松尾芭蕉
山寺
「去来宛書簡等貼交幅」 松尾芭蕉ほか筆 江戸時代 1幅 山寺芭蕉記念館蔵
「去来宛書簡等貼交幅」 松尾芭蕉ほか筆
江戸時代 1幅 山寺芭蕉記念館蔵
芭蕉とその周辺の俳人の資料を貼り交ぜた掛け軸で、これだけの資料を集めた製作者の見識の高さを伺わせます。
右上の芭蕉の書簡(手紙)は、門人向井去来に宛てたもので、儒医(儒学者と医師を兼業する人)であった去来の兄に知人が入門を希望しているので、去来に取りもってくれるように依頼する内容です。
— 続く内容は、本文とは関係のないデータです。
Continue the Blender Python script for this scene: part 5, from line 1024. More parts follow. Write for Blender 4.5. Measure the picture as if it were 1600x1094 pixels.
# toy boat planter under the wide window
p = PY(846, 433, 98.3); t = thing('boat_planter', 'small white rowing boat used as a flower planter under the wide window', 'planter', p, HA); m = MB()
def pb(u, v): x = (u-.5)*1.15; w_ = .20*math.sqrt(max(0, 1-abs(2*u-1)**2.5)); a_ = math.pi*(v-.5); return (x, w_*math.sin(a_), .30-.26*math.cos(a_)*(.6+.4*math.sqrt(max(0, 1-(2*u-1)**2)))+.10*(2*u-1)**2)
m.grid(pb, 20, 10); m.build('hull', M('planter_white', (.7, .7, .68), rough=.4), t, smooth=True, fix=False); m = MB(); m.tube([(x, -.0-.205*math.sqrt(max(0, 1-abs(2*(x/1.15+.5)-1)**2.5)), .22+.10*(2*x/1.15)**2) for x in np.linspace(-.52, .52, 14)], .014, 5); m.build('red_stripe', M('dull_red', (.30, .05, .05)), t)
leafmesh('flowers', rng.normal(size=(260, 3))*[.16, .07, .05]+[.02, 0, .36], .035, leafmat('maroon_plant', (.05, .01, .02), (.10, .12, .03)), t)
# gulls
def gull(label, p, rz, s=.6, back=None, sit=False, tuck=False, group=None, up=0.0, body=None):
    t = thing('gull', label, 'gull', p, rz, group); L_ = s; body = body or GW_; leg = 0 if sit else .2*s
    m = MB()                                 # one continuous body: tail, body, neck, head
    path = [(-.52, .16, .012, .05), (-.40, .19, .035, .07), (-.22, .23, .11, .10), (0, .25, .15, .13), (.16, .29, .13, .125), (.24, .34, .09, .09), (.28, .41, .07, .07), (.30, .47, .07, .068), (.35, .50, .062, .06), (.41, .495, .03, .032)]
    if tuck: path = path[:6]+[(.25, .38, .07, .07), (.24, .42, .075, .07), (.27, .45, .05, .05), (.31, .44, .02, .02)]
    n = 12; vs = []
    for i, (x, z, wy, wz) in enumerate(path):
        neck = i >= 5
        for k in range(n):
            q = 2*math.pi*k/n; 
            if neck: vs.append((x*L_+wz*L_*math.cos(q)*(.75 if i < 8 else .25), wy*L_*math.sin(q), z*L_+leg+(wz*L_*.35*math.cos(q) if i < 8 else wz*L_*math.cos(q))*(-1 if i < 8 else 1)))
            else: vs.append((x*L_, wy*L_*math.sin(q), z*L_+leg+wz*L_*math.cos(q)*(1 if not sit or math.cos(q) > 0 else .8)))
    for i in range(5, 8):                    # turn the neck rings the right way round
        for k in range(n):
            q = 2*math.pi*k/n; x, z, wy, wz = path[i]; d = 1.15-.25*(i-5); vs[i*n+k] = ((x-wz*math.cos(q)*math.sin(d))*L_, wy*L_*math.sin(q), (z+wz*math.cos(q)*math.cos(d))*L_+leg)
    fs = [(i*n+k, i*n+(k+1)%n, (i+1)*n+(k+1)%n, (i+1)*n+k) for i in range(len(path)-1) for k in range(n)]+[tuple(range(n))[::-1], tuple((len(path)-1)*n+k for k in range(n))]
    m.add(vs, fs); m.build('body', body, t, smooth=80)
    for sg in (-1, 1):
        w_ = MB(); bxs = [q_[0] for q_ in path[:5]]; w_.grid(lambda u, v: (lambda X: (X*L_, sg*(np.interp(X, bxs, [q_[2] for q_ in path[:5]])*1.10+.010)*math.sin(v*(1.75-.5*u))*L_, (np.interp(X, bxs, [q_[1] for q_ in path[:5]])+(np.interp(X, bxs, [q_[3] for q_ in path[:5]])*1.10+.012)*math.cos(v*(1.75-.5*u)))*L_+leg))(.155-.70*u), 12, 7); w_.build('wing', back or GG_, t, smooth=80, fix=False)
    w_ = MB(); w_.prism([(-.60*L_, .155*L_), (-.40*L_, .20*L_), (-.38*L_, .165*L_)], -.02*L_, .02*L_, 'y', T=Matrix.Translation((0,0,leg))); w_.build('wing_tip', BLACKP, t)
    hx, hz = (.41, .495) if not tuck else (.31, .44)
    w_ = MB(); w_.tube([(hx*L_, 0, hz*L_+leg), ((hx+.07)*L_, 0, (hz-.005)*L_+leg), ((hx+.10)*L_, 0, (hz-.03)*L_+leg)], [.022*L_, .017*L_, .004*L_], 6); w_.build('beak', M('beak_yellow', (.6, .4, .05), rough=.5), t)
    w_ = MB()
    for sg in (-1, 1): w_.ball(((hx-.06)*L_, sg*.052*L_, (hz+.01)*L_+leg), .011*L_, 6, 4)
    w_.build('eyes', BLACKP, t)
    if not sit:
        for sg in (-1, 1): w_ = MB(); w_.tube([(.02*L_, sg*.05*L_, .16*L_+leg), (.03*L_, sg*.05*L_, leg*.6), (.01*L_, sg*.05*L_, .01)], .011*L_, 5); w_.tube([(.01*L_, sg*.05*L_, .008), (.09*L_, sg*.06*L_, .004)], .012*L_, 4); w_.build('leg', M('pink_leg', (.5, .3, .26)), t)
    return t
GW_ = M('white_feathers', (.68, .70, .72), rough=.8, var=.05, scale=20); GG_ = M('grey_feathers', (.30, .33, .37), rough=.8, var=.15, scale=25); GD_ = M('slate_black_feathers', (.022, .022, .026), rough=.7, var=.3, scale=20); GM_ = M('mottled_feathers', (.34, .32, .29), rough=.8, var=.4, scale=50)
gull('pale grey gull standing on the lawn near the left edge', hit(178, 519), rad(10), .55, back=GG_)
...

その左に芭蕉の門人其角と路通の色紙(和歌や俳句を記すのにも使う)があります。
軸の中央には『甲路記』が貼られています。これは森川許六筆になる紀行文です。江戸から甲州(現在の山梨県)に出発する際の心境を述べたものです。その右側に去来・杉風・露沾の短冊があります。
『甲路記』下にも野坡ら門人の資料が貼られています。
そして左端上には芭蕉が蕉風確立以前に相次いで属した2つの流派のリーダーの句の短冊が貼られています。「延陀丸」は貞門の松永貞徳、「梅翁」は談林派の西山宗因)です。
また、その下に2句書かれた「切紙」が貼られています。この作者は俳号を「露沾」と称した磐城平(現在の福島県いわき市)藩主内藤義泰の二男の義英です。芭蕉と親しく交際しました。